Your goal → Among the lines below, count those containing the word "script". Give the number only.

# # # # #

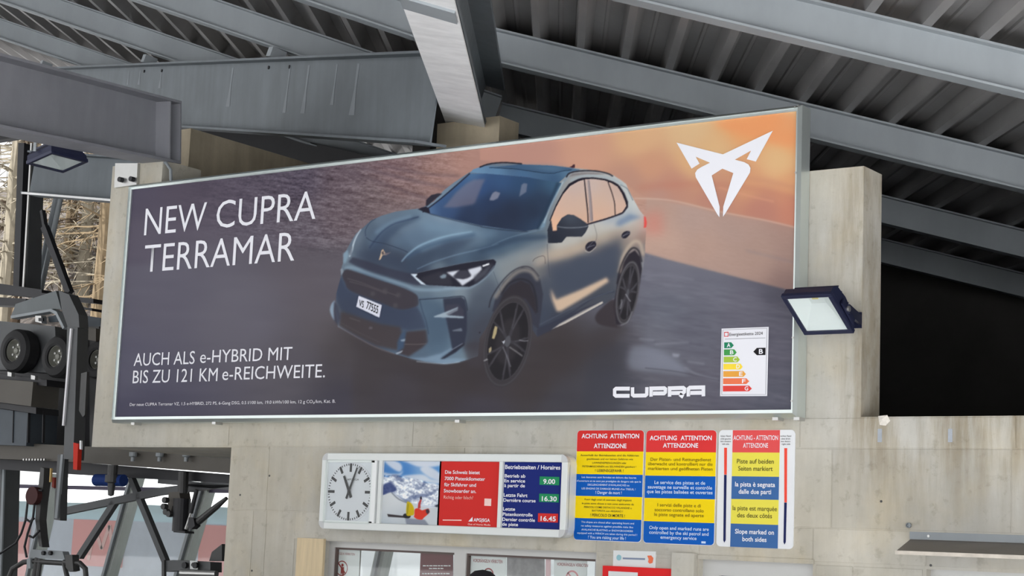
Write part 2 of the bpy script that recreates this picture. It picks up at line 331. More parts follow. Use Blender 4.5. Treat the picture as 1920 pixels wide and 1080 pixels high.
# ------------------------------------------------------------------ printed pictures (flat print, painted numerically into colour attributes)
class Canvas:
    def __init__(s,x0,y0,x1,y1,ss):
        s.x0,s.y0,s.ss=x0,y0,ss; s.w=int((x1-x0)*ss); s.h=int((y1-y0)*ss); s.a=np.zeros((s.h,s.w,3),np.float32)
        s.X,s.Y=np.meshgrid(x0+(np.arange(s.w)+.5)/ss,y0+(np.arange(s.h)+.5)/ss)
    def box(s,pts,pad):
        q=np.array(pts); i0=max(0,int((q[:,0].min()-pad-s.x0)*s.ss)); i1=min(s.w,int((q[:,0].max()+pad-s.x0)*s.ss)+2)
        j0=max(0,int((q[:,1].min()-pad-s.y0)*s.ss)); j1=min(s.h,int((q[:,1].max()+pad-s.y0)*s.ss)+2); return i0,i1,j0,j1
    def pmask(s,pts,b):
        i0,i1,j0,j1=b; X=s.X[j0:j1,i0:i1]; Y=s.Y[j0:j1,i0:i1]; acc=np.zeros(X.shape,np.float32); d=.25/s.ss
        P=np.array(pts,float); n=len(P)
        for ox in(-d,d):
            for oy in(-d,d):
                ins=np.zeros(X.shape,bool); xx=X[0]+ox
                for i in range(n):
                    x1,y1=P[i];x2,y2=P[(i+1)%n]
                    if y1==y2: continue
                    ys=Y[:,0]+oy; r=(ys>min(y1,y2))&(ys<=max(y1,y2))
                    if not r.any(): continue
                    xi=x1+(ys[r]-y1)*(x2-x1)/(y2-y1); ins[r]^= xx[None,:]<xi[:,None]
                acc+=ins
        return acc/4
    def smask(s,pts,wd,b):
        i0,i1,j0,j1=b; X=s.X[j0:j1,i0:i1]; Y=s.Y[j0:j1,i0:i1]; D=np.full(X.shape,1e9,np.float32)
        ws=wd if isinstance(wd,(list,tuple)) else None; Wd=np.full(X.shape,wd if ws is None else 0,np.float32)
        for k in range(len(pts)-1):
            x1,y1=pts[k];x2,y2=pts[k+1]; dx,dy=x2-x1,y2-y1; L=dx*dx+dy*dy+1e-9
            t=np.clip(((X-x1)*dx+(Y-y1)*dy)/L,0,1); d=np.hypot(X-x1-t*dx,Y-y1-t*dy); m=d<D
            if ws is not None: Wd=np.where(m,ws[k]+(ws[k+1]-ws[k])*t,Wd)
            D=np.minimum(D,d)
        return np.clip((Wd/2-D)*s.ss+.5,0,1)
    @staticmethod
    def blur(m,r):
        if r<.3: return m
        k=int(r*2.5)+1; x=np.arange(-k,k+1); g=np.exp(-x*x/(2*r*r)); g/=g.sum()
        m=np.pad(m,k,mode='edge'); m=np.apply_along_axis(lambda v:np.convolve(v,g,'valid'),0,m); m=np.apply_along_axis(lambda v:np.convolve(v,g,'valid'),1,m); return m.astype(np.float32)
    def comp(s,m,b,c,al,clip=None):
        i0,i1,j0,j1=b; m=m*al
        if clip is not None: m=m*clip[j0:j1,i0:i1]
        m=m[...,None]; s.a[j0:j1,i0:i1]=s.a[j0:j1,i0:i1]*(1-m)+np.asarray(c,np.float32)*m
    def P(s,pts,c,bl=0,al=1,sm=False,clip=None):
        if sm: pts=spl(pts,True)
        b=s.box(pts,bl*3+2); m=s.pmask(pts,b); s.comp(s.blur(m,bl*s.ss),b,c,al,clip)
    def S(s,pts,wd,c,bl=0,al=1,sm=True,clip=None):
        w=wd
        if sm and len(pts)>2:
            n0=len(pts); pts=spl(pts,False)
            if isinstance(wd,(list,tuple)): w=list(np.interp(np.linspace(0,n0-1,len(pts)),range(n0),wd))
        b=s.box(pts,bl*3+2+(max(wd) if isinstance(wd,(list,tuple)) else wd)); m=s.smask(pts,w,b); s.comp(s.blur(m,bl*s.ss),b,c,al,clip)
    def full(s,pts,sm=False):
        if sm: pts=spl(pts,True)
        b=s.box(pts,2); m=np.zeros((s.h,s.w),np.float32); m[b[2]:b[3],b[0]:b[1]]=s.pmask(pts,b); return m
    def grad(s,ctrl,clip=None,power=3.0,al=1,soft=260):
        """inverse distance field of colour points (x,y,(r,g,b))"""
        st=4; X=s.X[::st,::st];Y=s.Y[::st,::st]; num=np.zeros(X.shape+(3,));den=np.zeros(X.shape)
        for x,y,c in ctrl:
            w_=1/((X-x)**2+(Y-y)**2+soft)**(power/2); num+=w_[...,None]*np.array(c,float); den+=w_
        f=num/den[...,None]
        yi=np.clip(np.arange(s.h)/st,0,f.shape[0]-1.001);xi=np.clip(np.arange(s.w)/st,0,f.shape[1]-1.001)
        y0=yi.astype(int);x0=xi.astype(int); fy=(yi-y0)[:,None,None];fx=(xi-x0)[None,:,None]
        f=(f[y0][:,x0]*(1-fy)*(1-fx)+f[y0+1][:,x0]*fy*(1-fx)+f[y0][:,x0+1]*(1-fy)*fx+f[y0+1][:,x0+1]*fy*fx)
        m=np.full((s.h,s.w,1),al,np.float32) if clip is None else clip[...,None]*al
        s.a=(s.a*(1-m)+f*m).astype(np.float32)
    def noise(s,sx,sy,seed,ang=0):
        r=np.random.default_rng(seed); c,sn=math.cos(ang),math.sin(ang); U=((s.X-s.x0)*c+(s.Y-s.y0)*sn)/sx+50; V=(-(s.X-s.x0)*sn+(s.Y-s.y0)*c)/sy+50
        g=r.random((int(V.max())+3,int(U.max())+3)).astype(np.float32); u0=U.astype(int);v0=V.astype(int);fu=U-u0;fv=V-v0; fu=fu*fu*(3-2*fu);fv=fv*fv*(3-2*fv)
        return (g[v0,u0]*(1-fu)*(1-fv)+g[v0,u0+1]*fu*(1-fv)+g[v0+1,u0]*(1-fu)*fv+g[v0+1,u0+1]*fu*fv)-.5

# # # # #

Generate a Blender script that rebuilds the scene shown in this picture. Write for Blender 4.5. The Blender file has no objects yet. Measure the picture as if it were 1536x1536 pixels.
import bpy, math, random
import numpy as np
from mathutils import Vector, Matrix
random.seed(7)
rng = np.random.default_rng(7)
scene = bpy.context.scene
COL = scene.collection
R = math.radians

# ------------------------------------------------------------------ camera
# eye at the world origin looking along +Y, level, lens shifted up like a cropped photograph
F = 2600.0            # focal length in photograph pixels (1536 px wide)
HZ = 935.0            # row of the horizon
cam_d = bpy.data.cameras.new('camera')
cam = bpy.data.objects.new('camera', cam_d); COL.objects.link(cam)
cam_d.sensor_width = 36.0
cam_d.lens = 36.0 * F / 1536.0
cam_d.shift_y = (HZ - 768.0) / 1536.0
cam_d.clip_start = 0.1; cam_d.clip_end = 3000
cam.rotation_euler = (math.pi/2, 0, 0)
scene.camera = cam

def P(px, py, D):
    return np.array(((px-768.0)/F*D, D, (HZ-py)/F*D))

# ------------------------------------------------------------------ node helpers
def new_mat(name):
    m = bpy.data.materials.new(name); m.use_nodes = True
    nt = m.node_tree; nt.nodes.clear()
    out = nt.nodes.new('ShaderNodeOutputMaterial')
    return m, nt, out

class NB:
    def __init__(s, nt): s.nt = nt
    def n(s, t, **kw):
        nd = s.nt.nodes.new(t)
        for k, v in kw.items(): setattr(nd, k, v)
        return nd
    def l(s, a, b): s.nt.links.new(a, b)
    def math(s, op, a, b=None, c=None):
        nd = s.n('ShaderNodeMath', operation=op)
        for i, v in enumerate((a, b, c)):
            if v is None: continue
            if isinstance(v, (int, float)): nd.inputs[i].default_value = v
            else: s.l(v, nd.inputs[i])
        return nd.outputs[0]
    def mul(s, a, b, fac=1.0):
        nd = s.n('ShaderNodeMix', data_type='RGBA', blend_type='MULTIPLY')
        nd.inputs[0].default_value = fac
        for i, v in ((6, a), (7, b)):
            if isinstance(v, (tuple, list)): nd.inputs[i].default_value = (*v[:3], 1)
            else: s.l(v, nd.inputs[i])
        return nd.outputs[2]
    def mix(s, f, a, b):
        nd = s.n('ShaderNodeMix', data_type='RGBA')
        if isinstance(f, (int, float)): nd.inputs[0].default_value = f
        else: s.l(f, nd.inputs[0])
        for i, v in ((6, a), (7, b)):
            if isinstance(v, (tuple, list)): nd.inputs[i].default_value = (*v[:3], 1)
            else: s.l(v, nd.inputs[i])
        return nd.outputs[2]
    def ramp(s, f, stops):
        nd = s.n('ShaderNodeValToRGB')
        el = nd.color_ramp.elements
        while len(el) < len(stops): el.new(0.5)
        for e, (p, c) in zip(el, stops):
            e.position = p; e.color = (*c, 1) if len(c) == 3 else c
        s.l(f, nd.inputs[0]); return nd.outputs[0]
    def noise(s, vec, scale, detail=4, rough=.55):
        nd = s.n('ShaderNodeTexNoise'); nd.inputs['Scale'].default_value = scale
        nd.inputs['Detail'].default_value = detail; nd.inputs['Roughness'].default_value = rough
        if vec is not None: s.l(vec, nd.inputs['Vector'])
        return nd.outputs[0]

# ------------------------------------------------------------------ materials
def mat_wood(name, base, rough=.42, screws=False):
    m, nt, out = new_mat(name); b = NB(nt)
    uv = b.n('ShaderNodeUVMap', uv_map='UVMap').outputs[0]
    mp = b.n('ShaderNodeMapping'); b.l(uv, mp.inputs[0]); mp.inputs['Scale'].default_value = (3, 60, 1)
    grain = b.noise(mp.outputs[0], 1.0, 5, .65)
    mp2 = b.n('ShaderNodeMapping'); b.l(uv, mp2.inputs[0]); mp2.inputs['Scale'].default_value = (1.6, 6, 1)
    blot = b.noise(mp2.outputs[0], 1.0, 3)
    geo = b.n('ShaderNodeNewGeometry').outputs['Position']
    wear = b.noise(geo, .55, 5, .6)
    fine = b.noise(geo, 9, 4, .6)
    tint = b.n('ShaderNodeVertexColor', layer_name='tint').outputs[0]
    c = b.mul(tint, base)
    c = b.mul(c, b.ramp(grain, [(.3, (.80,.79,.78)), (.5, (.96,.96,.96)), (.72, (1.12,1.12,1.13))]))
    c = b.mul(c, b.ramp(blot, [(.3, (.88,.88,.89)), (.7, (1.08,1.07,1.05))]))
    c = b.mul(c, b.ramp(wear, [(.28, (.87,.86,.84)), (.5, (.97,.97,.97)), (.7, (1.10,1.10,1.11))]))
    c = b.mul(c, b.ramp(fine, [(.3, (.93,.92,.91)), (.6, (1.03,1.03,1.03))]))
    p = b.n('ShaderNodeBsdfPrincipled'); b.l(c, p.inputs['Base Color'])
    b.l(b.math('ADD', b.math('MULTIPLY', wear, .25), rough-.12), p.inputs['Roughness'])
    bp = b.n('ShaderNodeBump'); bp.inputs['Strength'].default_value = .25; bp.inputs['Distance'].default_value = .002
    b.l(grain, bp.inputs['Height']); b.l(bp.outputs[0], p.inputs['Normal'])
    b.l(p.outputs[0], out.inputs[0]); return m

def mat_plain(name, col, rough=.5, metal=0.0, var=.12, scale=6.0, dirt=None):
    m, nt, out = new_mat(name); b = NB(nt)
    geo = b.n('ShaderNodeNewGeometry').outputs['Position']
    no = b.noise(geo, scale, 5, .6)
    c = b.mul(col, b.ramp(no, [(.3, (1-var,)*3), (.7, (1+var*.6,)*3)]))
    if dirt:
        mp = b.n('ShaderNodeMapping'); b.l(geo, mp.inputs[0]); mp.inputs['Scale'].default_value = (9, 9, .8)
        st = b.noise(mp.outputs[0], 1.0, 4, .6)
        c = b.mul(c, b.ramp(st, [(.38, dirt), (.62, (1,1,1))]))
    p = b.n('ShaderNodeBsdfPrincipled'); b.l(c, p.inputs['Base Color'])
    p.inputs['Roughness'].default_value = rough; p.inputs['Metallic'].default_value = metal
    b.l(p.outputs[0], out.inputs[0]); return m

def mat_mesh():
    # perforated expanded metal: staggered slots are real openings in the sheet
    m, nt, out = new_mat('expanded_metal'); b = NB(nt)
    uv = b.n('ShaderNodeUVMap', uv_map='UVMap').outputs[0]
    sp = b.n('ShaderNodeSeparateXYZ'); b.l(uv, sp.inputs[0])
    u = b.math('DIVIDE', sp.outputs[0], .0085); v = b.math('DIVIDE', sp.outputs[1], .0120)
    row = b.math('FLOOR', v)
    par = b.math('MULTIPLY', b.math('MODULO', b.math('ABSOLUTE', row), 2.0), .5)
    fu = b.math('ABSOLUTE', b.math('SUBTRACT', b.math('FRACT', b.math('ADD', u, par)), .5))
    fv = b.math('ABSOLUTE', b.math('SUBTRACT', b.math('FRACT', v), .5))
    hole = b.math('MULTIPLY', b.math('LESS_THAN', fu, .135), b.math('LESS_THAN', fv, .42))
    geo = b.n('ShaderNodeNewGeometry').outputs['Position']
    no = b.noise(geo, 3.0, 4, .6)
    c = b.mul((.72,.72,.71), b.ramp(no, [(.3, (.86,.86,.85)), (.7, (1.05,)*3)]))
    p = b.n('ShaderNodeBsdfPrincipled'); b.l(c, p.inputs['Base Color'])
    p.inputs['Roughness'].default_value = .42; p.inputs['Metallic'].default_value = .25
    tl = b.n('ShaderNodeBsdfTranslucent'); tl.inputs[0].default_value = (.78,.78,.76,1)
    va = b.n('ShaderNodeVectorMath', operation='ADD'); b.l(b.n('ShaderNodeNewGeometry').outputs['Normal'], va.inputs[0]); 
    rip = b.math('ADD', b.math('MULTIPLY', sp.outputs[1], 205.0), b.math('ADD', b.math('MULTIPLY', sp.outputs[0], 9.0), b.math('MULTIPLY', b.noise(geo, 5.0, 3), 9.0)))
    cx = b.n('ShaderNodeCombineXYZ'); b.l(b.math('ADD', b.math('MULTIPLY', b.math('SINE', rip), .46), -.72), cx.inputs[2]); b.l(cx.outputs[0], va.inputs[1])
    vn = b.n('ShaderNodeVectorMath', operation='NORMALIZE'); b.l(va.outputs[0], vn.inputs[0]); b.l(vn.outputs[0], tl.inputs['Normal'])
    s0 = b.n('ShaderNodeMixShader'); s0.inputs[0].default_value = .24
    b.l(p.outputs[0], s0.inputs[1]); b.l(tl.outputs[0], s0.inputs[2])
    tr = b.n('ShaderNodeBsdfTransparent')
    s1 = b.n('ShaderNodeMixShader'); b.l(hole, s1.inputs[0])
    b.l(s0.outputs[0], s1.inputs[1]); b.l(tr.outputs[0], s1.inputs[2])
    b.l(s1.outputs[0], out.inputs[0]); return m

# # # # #

Solution for this task → 2